Peugeot-Sochaux : Une scission de la CGT au nom de l'apolitisme06/03/20032003Journal/medias/journalnumero/images/2003/03/une1805.jpg.445x577_q85_box-0%2C104%2C1383%2C1896_crop_detail.jpg

Dans les entreprises

Peugeot-Sochaux : Une scission de la CGT au nom de l'apolitisme

Le 3 septembre 2002, la commission exécutive de la CGT de Peugeot-Sochaux (44 membres réunis sur 46) décidait à la majorité, à la suite du congrès de juillet, de changer de secrétariat, retirant cette responsabilité à Lorris Dall'o et à son équipe qui étaient en place depuis treize ans. Il y eut 24 voix pour le nouveau secrétariat, 19 voix pour l'ancien et un bulletin blanc. Depuis, quelques journaux, dont Le Monde, ont rapporté ces faits, en citant les propos de l'ancien secrétaire de la CGT, qui affirme être "victime d'un putsch organisé par Lutte Ouvrière et le PCF, qui se sont ainsi emparés de la direction du syndicat".
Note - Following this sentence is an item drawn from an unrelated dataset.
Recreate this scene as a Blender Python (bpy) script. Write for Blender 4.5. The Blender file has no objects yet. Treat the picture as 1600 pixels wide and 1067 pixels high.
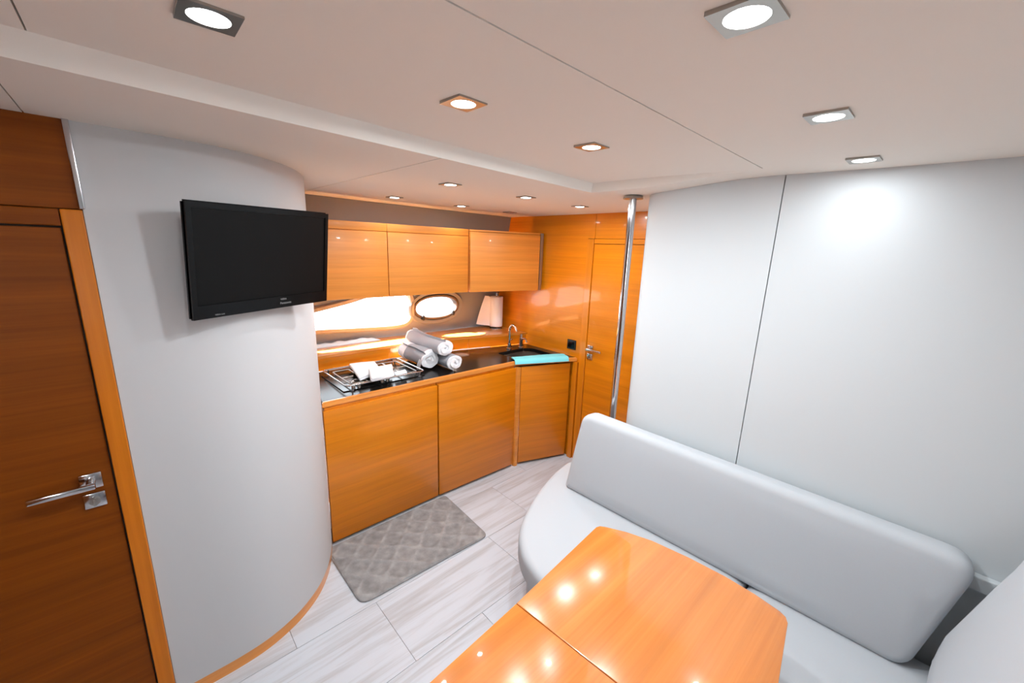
import bpy, bmesh, math, random
from mathutils import Vector, Matrix, noise
from mathutils.geometry import delaunay_2d_cdt, tessellate_polygon
random.seed(4)
PI = math.pi
S = bpy.context.scene
COL = S.collection

# ------------------------------------------------------------------ camera
cam = bpy.data.cameras.new('camera')
cam.sensor_width = 36.0
cam.lens = 36.0 * 632.5 / 1600.0
cam.clip_start = 0.02
co = bpy.data.objects.new('camera', cam)
COL.objects.link(co)
yaw, pitch, roll = math.radians(46.67), math.radians(13.03), math.radians(1.95)
fw = Vector((-math.sin(yaw) * math.cos(pitch), math.cos(yaw) * math.cos(pitch), -math.sin(pitch)))
rt = Vector((math.cos(yaw), math.sin(yaw), 0))
up = rt.cross(fw)
r2 = rt * math.cos(roll) + up * math.sin(roll)
u2 = -rt * math.sin(roll) + up * math.cos(roll)
mw = Matrix((r2, u2, -fw)).transposed().to_4x4()
mw.translation = Vector((0, 0, 1.76))
co.matrix_world = mw
S.camera = co

# ------------------------------------------------------------------ world, exposure
W = bpy.data.worlds.new('sky')
S.world = W
W.use_nodes = True
bg = W.node_tree.nodes['Background']
# bright hazy sky over darker water
_n = W.node_tree.nodes; _l = W.node_tree.links
_tc = _n.new('ShaderNodeTexCoord'); _sx = _n.new('ShaderNodeSeparateXYZ'); _rp = _n.new('ShaderNodeValToRGB'); _mr = _n.new('ShaderNodeMapRange')
_mr.inputs[1].default_value = -1; _mr.inputs[2].default_value = 1
_l.new(_tc.outputs['Generated'], _sx.inputs[0]); _l.new(_sx.outputs['Z'], _mr.inputs[0]); _l.new(_mr.outputs[0], _rp.inputs[0])
_e = _rp.color_ramp.elements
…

La vérité est plus simple... et moins glorieuse pour l'équipe sortante.

Au congrès de juillet, la commission financière de contrôle du syndicat (CFC) a refusé d'accorder son quitus à l'équipe sortante, le rapporteur lui délivrant un carton rouge. Ce rapport accablant fut voté par l'écrasante majorité des délégués, l'équipe sortante s'abstenant.

Une étude ultérieure de la CFC, destinée aux 380 syndiqués CGT de l'entreprise, a fait apparaître que, sur les fonds récoltés grâce au versement au syndicat de 10% des indemnités touchées par les militants au titre de l'indemnisation de la discrimination syndicale dont ils avaient été victimes, soit 800000 francs, plus de la moitié de ce petit trésor de guerre (455 700 francs) devait être classée comme "dépenses injustifiables et injustifiées".

Incapables d'apporter des explications comptables -le trésorier sortant disant avoir mis au feu les livres de comptes des exercices précédents- les responsables syndicaux mis en cause se sont alors engagés dans une campagne visant à accréditer "un complot, un putsch", affirmant sans rire: "Nous avons oeuvré pendant des années pour nous démarquer du PCF, et voilà qu'on nous impose LO".

En pleine campagne pour les élections de délégués du personnel et au Comité d'entreprise, et pour les élections prud'homales, qui avaient lieu toutes les trois en décembre 2002, et profitant du fait que la nouvelle direction de la CGT ne souhaitait pas mettre sur la place publique ce problème de dépenses sans justificatifs, Lorris Dall'o et son entourage ont commencé (alors qu'ils étaient eux-mêmes présentés sur les listes CGT) à affirmer qu'ils avaient été écartés par un complot politique. S'ils avaient bien été écartés du secrétariat, ils continuaient à appartenir à la Commission exécutive.

La veille des élections de délégués du personnel, un tract non signé, intitulé "CGT oui, LO non", publiait les photos de plusieurs dizaines de militants, en les affublant d'une étiquette politique, souvent sans aucun rapport avec la réalité: LO, PCF, LCR ou PT!

Cela n'a guère ému les travailleurs de Peugeot, qui dans leur majorité (52% des voix dans le collège ouvrier, comme lors des élections précédentes) ne voient pas en quoi des militants de Lutte Ouvrière, par ailleurs militants de la CGT depuis plus de trente ans pour certains, ne pourraient pas occuper des responsabilités, y compris au secrétariat du syndicat.

En janvier 2003, Dall'o et son équipe, après s'être faits élire sur les listes CGT, ont finalement créé un syndicat SUD, une vingtaine de militants passant à ce nouveau syndicat. Ce sera donc le septième syndicat existant sur l'usine.

Faisant profession de foi de lutte contre ce qu'ils appellent l'emprise de LO et du PCF (dont Dall'o est lui- même un ancien adhérent, avant de s'être tourné un temps vers les reconstructeurs), la direction de SUD-Peugeot, qui se dit opposée à ce que des militants politiques puissent occuper des responsabilités syndicales, s'est d'emblée placée sur le terrain de l'apolitisme. C'est une manière de dissimuler un choix politique qui n'est évidemment pas celui de la lutte de classes.